There are European Jewish communities that maintain galleries dedicated to recalling their history, usually through artifacts, textiles and contemporary art. For instance, the Jewish Museum of Frankfurt manages a "Fine Arts" collection of roughly 11,000 drawings and prints, specifically focusing on local Jewish artists and "art in exile". The Galicia Jewish Museum in Krakow hosts temporary exhibitions of paintings and contemporary art, such as the works of Austrian-Jewish artist Soshana. The Jewish Museum in Prague holds one of Europe’s largest visual art collections, with over 18,000 objects, including paintings, drawings, and prints spanning from the 18th century to today. The Jewish Museum of Venice is famous for its silver and textiles, while the Melori&Rosenberg Art Gallery, located in the Ghetto, was the first contemporary “art gallery” in that historical quarter.

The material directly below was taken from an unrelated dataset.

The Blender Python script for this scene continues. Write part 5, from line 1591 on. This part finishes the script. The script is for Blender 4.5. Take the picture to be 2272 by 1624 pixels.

The Jewish Community of Porto is the only one that owns and manages a painting gallery displaying works about its entire millennial history. The gallery has two dozen large paintings (1.5m-1.5m) on the history of the Jews in Portugal from their arrival in the territory to the present day. Under the guidance of the Center for Historical Research of the Jewish Community of Porto and the institution's painter, the Venezuelan Flor Mizrahi, the gallery was produced by painters Jorge Marinho, Analice Campos, Helen Doq, Natália Procopovich Bagur and Adélia Santos Costa, who used acrylic on canvas, oil on canvas and mixed systems as techniques.
The painting gallery in Porto is part of a wider cultural initiative that includes the Jewish Museum and the Holocaust Museum, creating a comprehensive educational, artistic, and historical hub in Porto. They portray Jewish history in the city from the arrival of the first Jews to the present day, passing through periods of decline and ruin, of life and death. They show that the harvest years are also the years of the rats.
The paintings are exhibited in chronological order.
1. The role of the Jews in the founding of the kingdom and their friendship with the monarchs.
2. A market of the time, where Jews were prominent merchants.
3. Religious Jews rule the community spiritually.
4. The community prayed next to the walls of Porto, facing Jerusalem.
5. The role of the Jews in the development of the kingdom into a world power.
6. Beit Midrash - dozens of men study the Torah.
7. A ship full of Jews victimized by the edict of expulsion departs from Portugal in the fifteenth century.
8. The forced baptism of adult Jews.
9. The genocide of Lisbon.
10. The decadence of Portugal after the anti-Jewish persecution.
11. An auto-da-fé of the Inquisition in Porto.
12. A map showing the fates of the Portuguese Jewish diaspora.
13. An Ashkenazi wedding in Porto at the beginning of the twentieth century.
14. The exterior image of the Kadoorie Mekor Haim synagogue in 1938.
15. The community welcomes refugees from the Holocaust in 1940.
16. A nun prays the Kaddish for a Jew who died in 1982.
17. The President of the Portuguese Republic visits the great synagogue of Porto in 2019.
18. Greetings between the Bishop of Porto and the president of the community in 2020.
19. A Sephardic wedding in the year 2021.
20. The community prays in the synagogue during Yom Kippur in 2021.
A rare gallery of paintings that tells Jewish history is always considered of significant cultural interest not only for the city of Porto, but also to the entire world. The exhibition serves as a living testament that goes beyond local history, offering universal insights into the human condition, including themes of resilience, migration, and the preservation of identity in diaspora.